Construction was fairly straightforward. The wood and acrylic panels were laser cut and 3D printed hardware was attached with wood glue or acrylic cement. I engraved markings on all panels to outline where the hardware needed to go.
The hinges that allowed the retroreflector panels to open up were partially 3D printed and rotated around a 1/4″ steel dowel pin press fit onto one side
I found some trashed speaker kits which I repurposed for this project. These were attached to each center panel and wired to their amplifiers, which mounted out of sight in the back.
Two sets of these side assembles were made and then assembled with the central enclosure panels ( which I have no pictures of oops).
The reciever also turned out quite well. The frame was constructed from black laser cut acrylic and the horn was 3D printed as before. The slewing ring bearing (lazy-suzan type structure) is made of a stackup of acrylic siding and 3d printed races. The rolling elements are four common 22mm ball bearings like those used in skateboards.

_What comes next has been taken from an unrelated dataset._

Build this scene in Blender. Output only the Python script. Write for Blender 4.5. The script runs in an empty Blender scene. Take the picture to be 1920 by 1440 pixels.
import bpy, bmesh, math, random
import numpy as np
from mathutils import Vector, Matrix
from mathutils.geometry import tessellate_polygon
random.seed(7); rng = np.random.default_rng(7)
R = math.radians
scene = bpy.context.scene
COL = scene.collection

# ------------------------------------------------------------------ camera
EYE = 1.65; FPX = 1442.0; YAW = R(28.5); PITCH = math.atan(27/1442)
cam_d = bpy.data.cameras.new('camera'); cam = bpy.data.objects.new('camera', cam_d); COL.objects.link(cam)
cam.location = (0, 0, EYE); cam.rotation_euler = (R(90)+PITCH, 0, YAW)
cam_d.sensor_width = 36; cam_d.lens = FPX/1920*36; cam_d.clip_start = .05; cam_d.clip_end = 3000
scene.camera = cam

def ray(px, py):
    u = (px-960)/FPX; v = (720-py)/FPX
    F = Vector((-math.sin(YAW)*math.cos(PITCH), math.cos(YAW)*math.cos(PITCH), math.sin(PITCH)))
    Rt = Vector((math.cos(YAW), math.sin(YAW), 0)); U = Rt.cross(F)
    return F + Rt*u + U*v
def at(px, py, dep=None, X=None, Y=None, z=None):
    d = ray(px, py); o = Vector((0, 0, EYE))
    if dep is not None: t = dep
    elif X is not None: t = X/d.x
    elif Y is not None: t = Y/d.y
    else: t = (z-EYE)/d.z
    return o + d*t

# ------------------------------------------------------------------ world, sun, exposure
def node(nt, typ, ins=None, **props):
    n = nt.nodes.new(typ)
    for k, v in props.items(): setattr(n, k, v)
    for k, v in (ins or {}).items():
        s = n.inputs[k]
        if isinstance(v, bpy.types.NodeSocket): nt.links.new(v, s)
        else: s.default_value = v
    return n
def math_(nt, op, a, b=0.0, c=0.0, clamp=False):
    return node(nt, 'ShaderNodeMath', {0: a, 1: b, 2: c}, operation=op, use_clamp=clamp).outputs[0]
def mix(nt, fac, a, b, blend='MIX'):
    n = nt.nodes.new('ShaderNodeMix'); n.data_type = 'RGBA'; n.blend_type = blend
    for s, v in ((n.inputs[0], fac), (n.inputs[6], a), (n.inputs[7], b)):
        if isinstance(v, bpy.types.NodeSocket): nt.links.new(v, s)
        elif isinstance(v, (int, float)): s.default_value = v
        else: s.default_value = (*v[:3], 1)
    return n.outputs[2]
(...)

The Nema 17 stepper motor is controlled via an Arduino that speaks to Max/MSP via serial to synchronize the rotation with the sequencer. Prior to finding a proper flat belt, I assembled some hair ties into an improvised belt during testing.
I failed to document this project beyond theis point, but you’ll have to take my word that the aseembly came together as planned and played well with the Max/MSP synthesizer/sequencer. While everything worked as intended, I can’t say I was too happy with the sound experience that came from this. I think maybe a better construction, placement in a more dynamic environment (I only got to test this indoors), and some more nuance with the measurement and synthesis could yield better results.